UPDATE: The Wyoming Supreme Court has turned down a petition from the attorneys for Casper Businessman Tony Cercy to dismiss the case against him for 3rd degree sexual assault based on the prohibition against double jeopardy. Jury selection for the trial in Thermopolis begins Friday. This means the case will proceed.


Casper businessman Tony Cercy has asked the Wyoming Supreme Court to delay his trial set to start Friday, if not dismiss the case, on a sexual assault charge because it would violate his constitutional right to not be tried twice for the same crime.

As of late Wednesday morning, it appears the eight-day trial scheduled to begin Friday in Thermopolis will not happen because the court docket states the prosecution's deadline to respond is Nov. 21, and the hearing on the petition is scheduled for Dec. 17.

Cercy and his attorneys filed the petition against with the State of Wyoming as the defendant after Natrona County District Court Judge Daniel Forgey last week denied their request to dismiss the case.

District Attorney Mike Blonigen, whom is represented by the Wyoming Attorney General's Office, did not immediately return a phone call seeking comment.

In February, a jury acquitted Cercy on counts of first- and second-degree sexual assault of a 20-year-old woman at his former home at Alcova lake in June 2017, but deadlocked on a count of third-degree sexual assault.

Forgey declared a mistrial and Blonigen refiled the charge of third-degree sexual assault.

Cercy's defense team then asked the court to dismiss the case, writing the jury believed he performed oral sex on the alleged victim.

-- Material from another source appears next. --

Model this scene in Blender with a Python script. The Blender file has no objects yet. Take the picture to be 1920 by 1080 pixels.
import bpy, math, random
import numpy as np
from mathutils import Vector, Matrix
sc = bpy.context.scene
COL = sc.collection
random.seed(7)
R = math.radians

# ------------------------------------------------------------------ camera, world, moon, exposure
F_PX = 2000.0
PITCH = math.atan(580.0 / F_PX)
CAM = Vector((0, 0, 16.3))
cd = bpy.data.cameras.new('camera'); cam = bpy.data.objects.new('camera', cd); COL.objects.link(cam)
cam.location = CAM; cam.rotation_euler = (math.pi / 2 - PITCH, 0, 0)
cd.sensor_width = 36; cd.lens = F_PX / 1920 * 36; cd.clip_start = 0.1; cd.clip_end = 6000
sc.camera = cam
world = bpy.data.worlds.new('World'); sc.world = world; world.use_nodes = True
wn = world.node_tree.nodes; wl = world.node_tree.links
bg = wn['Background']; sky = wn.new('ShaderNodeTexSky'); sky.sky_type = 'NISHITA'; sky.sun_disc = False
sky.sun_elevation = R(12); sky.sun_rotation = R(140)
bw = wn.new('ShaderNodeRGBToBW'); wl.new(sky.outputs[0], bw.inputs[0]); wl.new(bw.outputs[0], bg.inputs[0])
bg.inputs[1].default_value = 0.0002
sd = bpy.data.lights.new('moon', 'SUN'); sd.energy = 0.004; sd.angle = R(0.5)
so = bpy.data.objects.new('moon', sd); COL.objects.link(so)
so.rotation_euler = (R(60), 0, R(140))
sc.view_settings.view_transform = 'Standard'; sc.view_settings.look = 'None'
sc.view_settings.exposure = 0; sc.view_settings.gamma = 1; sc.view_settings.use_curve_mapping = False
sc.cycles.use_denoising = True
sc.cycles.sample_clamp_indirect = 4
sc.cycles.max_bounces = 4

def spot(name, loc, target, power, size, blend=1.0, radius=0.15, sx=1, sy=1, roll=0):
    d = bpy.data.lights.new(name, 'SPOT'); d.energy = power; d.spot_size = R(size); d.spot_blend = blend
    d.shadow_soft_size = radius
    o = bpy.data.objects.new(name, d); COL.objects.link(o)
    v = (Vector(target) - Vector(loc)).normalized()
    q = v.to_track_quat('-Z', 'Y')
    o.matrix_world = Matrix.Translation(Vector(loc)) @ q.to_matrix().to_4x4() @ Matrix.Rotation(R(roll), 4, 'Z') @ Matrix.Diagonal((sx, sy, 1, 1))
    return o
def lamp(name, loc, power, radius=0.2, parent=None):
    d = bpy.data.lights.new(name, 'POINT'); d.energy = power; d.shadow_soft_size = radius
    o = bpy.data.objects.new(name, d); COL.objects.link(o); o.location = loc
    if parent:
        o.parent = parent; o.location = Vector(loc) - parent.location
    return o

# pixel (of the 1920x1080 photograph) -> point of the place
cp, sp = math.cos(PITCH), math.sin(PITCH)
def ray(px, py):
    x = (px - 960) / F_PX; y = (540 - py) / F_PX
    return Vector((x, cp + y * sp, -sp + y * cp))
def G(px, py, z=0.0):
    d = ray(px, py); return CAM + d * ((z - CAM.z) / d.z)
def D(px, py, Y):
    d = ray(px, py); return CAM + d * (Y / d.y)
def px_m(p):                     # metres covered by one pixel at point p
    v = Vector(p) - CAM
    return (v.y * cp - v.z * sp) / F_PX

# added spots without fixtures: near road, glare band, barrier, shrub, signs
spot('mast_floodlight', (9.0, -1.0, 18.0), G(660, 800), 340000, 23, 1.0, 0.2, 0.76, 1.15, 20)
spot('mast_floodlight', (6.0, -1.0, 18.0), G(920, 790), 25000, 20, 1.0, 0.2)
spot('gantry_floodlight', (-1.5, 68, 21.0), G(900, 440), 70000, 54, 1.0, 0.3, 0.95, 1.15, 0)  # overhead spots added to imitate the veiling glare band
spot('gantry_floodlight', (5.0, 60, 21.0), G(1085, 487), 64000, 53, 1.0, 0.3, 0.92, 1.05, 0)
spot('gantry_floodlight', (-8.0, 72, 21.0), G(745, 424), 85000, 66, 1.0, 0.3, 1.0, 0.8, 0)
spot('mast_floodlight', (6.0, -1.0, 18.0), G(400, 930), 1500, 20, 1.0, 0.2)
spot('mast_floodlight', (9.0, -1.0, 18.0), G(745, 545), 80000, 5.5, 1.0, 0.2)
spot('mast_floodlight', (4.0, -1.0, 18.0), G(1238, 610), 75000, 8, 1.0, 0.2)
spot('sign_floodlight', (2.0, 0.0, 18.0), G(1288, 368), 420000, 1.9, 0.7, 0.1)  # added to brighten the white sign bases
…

They also argued that if the trial is not dismissed, the prosecution should be barred (in limine) from presenting any evidence about oral sex.

Blonigen responded that the jury instructions in February were unclear about the definition of oral sex, and that Cercy's attorneys can't infer what the jury was deciding -- sexual contact or sexual intrusion -- when it acquitted him on the other counts.

But Cercy's attorneys Ian Sandefer and Pamela Mackey responded Thursday, saying the upcoming trial really is about retrying him on the same accusations of which he was acquitted in the first trial, and that violates Cercy's constitutional right to not be tried twice for the same crime, known as double jeopardy.

Also Thursday, Forgey wrote an email to Blonigen and the defense attorneys stating, "I intend to deny the defendant's Motion To Dismiss Or, In The Alternative, Motion In Limine For Violation Of The Double Jeopardy Clause. A Formal order will be entered at some point prior to the commencement of trial."

Cercy's defense attorneys won't wait for that, adding that the petition to the Wyoming Supreme Court is not just a tactic to delay the start of the trial.

"Denial of a motion to dismiss asserting a double jeopardy violation is immediately appealable," Sandefer and attorney Tim Newcomb wrote.

The new charge filed after the first trial did not specify the sex act at issue, and the state responded with only language of the lat and did not include any specifics, they wrote.

In a hearing Sept. 27, they wrote Blonigen, "for the first time -- expressly stated his intent to prosecute Mr. Cercy for third degree sexual assault based on alleged cunnilingus."

That, Sandefer and Newcomb wrote, meant retrying Cercy on the crimes of which he was committed, thereby violating his Fifth Amendment right to not be twice put in jeopardy.

"Mr. Cercy therefore asks this court to stay proceedings in the District Court, including the upcoming trial, until his appeal of the District Court's denial of his Motion to Dismiss on double jeopardy grounds can be properly briefed and heard."